Investors welcomed U.S. Treasury Secretary Steven Mnuchin’s remarks in a speech on Thursday suggesting that the administration of President Donald Trump will announce a major tax reform plan at an early date, brokers said.

Although the market’s topside was somewhat capped by a wait-and-see mood ahead of the first round of the French presidential election on Sunday, Tokyo stocks maintained strength throughout the day, with the Nikkei average briefly rising more than 200 points late in the afternoon session.

“In addition to the dollar’s stability above ¥109, slight recovery of hope for (economic policy measures by) Trump” following Mnuchin’s remarks boosted the market, said Hideyuki Suzuki, head of the investment market research department at SBI Securities Co.

An official of a bank-affiliated securities firm said that investor worries about the French presidential election receded somewhat after an opinion poll showed a lead by centrist Emmanuel Macron in the race.

But an official of another securities firm said that a wait-and-see mood remained strong before the election as the surprising results of Britain’s national referendum on its departure from the European Union and the U.S. presidential election last year were still fresh in investors’ mind.

The Tokyo market’s direction is likely to change next week depending on the outcome of the French election, the official of the bank-affiliated securities firm said.

Rising issues far outnumbered falling ones 1,645 to 288 in the TSE’s first section, while 83 issues were unchanged.

Volume slightly increased to 1.862 billion shares from Thursday’s 1.841 billion shares.

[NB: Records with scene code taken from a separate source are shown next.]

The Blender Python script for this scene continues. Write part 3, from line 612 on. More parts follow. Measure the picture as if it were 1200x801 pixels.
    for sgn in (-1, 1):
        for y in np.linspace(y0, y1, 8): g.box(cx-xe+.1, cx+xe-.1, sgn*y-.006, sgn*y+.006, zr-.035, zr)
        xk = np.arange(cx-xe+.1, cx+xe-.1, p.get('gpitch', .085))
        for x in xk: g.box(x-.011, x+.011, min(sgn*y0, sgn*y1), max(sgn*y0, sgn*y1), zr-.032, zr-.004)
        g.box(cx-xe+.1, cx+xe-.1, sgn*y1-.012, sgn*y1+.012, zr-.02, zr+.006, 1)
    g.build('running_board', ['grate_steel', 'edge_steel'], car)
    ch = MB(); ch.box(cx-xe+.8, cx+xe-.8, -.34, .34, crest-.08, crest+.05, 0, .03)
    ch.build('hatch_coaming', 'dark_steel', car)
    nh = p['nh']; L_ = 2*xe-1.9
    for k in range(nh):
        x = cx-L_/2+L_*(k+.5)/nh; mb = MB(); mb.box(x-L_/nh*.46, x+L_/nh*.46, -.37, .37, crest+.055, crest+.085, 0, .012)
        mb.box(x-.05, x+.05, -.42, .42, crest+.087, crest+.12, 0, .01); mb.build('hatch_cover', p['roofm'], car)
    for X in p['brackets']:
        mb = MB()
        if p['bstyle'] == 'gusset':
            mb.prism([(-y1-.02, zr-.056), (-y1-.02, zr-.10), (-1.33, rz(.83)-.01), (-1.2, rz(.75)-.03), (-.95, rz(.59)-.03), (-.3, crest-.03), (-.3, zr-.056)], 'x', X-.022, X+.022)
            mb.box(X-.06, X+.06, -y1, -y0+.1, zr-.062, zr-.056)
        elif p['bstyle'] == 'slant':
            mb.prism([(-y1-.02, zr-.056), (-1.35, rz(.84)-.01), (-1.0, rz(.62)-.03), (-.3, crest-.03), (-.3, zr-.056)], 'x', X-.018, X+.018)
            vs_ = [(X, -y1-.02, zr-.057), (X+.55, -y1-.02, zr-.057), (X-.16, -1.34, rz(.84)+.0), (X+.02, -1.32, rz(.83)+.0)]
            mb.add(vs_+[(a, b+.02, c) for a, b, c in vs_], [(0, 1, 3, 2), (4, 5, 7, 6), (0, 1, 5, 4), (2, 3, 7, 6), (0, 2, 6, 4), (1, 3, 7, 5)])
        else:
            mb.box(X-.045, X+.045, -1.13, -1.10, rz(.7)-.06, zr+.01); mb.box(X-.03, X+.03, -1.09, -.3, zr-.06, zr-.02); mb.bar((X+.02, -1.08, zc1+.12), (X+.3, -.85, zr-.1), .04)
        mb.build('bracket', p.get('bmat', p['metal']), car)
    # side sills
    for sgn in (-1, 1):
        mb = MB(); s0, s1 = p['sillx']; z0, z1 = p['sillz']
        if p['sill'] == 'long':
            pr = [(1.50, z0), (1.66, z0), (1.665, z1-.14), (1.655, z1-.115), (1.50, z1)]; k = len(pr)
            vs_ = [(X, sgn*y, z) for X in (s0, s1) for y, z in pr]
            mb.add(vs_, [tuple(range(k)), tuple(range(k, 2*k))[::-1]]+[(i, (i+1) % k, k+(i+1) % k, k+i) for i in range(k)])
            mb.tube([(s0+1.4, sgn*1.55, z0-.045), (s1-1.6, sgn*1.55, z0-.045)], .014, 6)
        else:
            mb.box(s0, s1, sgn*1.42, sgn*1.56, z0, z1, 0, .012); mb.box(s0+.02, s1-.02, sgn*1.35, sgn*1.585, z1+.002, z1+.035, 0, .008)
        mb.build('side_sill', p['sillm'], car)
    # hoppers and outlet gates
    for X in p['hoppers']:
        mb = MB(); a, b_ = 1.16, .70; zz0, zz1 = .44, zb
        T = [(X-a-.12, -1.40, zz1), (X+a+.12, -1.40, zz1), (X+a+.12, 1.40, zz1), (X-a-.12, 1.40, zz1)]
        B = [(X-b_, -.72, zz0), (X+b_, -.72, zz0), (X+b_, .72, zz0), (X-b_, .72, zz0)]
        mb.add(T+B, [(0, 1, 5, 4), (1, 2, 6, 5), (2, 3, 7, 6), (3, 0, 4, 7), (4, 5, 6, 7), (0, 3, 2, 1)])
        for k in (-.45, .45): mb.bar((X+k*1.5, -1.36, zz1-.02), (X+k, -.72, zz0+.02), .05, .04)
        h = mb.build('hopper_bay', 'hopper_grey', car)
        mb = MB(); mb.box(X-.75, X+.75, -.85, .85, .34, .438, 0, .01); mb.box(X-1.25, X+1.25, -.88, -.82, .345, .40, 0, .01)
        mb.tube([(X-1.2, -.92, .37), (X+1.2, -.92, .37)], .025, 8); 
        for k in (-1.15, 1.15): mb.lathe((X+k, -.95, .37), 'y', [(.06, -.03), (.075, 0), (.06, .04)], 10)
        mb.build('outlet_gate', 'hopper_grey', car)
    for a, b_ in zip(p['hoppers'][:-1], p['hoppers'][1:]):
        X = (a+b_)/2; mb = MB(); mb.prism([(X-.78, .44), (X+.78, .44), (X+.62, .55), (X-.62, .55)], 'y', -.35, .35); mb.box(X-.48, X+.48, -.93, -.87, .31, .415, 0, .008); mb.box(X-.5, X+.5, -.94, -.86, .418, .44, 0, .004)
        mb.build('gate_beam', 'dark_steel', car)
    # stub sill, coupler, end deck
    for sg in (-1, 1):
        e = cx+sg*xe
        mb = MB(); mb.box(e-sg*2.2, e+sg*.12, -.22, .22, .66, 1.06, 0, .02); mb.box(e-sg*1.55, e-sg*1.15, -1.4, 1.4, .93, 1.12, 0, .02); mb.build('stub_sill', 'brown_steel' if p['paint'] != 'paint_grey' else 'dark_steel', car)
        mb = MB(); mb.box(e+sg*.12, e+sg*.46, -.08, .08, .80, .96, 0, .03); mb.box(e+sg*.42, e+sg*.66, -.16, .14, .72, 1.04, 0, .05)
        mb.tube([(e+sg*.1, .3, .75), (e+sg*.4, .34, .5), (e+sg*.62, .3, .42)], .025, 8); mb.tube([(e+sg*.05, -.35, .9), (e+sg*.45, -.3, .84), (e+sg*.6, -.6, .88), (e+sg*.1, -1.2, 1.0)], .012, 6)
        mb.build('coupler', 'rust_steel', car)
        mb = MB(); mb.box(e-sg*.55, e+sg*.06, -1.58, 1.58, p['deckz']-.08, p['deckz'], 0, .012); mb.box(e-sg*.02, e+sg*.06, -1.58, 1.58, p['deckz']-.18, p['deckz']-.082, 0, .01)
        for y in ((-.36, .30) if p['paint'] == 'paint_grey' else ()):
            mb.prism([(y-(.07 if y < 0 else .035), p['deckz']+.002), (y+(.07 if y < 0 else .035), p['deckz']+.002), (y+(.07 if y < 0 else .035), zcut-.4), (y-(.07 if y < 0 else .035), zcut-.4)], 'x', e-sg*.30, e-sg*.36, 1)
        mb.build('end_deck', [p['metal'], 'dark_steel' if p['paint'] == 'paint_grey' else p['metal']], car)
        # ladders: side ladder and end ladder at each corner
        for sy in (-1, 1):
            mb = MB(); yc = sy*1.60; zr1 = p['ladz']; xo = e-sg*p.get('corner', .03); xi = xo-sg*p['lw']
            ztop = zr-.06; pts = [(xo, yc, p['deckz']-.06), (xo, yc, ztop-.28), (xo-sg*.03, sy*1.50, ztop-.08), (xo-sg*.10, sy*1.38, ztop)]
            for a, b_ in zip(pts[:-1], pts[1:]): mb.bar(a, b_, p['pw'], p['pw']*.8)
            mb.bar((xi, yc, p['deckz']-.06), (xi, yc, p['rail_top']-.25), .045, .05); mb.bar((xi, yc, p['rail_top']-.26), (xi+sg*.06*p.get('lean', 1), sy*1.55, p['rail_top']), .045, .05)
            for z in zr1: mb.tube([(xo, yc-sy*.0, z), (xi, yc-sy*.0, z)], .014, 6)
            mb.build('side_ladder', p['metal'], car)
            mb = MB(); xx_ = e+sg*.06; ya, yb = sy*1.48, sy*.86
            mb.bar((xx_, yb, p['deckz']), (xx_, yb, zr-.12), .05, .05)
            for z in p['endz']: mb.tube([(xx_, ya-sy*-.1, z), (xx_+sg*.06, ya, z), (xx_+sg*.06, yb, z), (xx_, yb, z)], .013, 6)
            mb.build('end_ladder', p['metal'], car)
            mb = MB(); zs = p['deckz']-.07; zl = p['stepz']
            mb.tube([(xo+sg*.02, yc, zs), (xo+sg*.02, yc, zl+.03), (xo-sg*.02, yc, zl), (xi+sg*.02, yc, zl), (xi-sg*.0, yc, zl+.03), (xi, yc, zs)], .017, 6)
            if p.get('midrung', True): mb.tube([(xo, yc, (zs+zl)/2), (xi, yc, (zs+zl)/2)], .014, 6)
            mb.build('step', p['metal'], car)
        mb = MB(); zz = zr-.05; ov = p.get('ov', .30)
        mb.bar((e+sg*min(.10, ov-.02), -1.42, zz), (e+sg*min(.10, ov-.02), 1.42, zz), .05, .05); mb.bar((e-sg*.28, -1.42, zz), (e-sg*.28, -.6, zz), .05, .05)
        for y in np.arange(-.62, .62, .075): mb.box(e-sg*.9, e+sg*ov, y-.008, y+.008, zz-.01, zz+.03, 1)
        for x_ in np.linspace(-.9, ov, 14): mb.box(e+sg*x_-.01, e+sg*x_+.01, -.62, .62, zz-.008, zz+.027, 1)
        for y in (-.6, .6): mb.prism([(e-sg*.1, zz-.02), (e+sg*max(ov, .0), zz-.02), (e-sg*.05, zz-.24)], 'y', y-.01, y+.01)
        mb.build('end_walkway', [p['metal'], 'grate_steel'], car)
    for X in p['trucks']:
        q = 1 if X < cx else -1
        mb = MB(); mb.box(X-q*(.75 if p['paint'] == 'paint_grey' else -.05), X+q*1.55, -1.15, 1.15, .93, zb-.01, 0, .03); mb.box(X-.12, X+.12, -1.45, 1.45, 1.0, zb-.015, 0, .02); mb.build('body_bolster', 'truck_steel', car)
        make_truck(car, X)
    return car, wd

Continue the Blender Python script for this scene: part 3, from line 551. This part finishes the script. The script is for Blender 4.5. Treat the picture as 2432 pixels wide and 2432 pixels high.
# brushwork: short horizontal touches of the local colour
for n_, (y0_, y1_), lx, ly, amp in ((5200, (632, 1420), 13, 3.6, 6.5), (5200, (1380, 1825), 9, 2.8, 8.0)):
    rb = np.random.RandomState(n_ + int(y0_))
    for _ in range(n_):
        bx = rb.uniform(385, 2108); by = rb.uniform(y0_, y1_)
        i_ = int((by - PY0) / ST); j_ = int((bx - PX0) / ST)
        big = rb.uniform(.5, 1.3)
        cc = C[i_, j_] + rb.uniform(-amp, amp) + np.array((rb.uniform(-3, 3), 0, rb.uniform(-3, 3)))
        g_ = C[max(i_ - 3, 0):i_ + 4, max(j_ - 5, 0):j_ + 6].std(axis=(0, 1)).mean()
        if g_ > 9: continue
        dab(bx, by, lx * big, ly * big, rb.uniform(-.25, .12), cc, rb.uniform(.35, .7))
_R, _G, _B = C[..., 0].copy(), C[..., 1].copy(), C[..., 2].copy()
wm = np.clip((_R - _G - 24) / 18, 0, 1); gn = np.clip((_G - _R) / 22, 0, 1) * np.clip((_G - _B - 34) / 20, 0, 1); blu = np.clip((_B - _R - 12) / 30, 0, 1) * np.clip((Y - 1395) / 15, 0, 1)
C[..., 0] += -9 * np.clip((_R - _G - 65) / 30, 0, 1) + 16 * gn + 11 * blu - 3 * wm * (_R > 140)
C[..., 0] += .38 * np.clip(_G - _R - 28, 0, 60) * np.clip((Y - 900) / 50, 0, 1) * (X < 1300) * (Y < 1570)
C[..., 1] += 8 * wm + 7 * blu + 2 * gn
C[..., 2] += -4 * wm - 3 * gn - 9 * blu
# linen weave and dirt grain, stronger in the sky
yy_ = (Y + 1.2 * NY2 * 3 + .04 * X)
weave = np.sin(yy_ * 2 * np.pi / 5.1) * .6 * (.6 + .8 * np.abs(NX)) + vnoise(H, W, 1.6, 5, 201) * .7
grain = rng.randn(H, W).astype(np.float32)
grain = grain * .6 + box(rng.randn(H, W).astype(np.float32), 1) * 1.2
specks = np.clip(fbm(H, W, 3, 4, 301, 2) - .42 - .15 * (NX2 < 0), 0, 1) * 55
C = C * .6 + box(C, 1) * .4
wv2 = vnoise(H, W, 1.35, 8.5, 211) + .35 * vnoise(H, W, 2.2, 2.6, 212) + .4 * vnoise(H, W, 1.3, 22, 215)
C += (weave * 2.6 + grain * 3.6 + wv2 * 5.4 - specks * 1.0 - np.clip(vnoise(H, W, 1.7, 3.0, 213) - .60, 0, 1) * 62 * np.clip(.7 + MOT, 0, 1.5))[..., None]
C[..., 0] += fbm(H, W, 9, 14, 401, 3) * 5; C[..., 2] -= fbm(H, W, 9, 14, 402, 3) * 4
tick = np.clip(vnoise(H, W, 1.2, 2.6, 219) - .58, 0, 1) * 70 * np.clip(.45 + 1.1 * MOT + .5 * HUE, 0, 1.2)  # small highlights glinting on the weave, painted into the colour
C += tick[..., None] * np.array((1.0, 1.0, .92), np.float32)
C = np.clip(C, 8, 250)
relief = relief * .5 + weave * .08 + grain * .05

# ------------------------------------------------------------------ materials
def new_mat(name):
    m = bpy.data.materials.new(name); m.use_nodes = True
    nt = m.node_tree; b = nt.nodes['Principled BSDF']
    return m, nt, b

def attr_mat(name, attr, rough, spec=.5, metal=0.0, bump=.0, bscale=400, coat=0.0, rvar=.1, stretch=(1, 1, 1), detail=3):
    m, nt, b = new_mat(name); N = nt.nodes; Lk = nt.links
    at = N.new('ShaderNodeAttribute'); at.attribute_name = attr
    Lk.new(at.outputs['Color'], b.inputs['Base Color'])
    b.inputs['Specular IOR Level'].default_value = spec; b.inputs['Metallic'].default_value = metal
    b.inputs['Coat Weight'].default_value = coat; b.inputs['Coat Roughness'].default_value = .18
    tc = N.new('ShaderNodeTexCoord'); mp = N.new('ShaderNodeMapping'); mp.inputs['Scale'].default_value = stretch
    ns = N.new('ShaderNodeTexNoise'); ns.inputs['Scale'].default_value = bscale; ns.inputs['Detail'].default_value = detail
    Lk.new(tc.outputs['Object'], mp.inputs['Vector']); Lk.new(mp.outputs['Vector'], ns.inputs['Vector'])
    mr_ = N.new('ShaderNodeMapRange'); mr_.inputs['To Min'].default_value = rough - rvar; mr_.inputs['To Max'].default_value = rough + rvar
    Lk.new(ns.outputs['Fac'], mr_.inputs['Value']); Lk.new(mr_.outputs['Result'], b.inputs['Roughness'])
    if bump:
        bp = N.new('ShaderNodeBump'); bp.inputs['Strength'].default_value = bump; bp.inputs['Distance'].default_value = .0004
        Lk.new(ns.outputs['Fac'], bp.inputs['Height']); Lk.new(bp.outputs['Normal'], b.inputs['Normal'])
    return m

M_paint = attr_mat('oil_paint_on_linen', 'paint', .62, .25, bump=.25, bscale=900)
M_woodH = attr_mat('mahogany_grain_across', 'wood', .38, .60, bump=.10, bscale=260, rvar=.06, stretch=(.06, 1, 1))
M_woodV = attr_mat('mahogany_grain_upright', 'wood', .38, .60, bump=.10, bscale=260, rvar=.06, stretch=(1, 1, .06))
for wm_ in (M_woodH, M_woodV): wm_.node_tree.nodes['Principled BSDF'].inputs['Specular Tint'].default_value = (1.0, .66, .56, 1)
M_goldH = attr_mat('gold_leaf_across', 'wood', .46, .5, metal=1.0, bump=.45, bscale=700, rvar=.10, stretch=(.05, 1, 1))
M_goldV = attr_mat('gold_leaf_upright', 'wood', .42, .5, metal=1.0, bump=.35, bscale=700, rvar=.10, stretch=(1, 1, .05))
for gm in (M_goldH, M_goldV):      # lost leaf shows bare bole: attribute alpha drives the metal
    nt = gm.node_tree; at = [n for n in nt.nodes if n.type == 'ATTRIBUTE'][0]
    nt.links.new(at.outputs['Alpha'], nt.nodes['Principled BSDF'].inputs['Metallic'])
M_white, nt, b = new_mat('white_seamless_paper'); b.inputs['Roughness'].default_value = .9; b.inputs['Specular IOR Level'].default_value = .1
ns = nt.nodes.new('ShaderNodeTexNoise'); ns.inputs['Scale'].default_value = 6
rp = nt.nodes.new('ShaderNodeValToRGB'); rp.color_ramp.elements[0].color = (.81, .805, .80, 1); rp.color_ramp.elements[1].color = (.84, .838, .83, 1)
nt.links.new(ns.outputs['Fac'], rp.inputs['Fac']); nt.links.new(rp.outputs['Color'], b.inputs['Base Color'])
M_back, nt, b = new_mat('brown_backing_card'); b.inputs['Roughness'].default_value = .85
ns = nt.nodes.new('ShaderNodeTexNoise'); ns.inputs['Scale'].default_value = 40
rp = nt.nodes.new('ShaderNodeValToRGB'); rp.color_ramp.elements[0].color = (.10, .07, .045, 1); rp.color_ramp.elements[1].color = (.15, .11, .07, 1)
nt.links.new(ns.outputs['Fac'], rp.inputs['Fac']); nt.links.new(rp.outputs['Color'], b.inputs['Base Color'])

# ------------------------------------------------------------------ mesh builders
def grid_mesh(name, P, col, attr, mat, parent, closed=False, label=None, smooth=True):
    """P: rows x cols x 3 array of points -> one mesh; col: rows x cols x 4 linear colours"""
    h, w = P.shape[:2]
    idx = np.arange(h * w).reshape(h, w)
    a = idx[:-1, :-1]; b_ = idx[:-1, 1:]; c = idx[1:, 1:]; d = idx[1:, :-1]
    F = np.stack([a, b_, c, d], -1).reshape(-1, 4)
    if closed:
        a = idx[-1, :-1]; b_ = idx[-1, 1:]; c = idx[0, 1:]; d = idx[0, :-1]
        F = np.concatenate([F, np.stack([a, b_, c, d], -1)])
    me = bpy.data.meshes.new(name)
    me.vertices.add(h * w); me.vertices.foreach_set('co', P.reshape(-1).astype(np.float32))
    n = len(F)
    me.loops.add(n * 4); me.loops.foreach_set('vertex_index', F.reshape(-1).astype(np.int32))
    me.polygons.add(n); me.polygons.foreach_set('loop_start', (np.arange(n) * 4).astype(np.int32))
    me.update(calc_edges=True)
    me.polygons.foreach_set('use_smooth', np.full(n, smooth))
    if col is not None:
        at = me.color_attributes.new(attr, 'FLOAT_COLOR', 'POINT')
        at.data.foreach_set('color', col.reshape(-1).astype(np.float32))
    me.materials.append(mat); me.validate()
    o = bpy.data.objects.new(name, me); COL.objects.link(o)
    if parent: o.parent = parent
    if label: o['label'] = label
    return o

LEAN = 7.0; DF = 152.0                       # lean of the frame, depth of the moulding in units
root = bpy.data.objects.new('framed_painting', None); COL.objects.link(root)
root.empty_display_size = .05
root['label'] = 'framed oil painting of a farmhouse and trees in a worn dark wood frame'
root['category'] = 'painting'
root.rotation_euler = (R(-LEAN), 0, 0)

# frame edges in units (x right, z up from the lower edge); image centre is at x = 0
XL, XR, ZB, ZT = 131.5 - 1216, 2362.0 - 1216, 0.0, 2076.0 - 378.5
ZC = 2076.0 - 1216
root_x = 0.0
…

Many export-oriented issued gained ground thanks to the weaker yen. They included automakers Toyota, Subaru, Nissan and Honda, industrial robot maker Fanuc, semiconductor-related Tokyo Electron and electronic parts producer Murata Manufacturing.

Financial institutions, such as mega-bank groups Mitsubishi UFJ, Sumitomo Mitsui and Mizuho and insurers Dai-ichi Life and Tokio Marine, were also buoyant.

By contrast, Fujifilm dived 4.04 percent a day after announcing the discovery of inappropriate accounting at an overseas unit.

Electronics and machinery maker Toshiba and Yaskawa Electric also met with selling.

In index futures trading on the Osaka Exchange, the key June contract on the Nikkei average finished up 180 points at 18,650.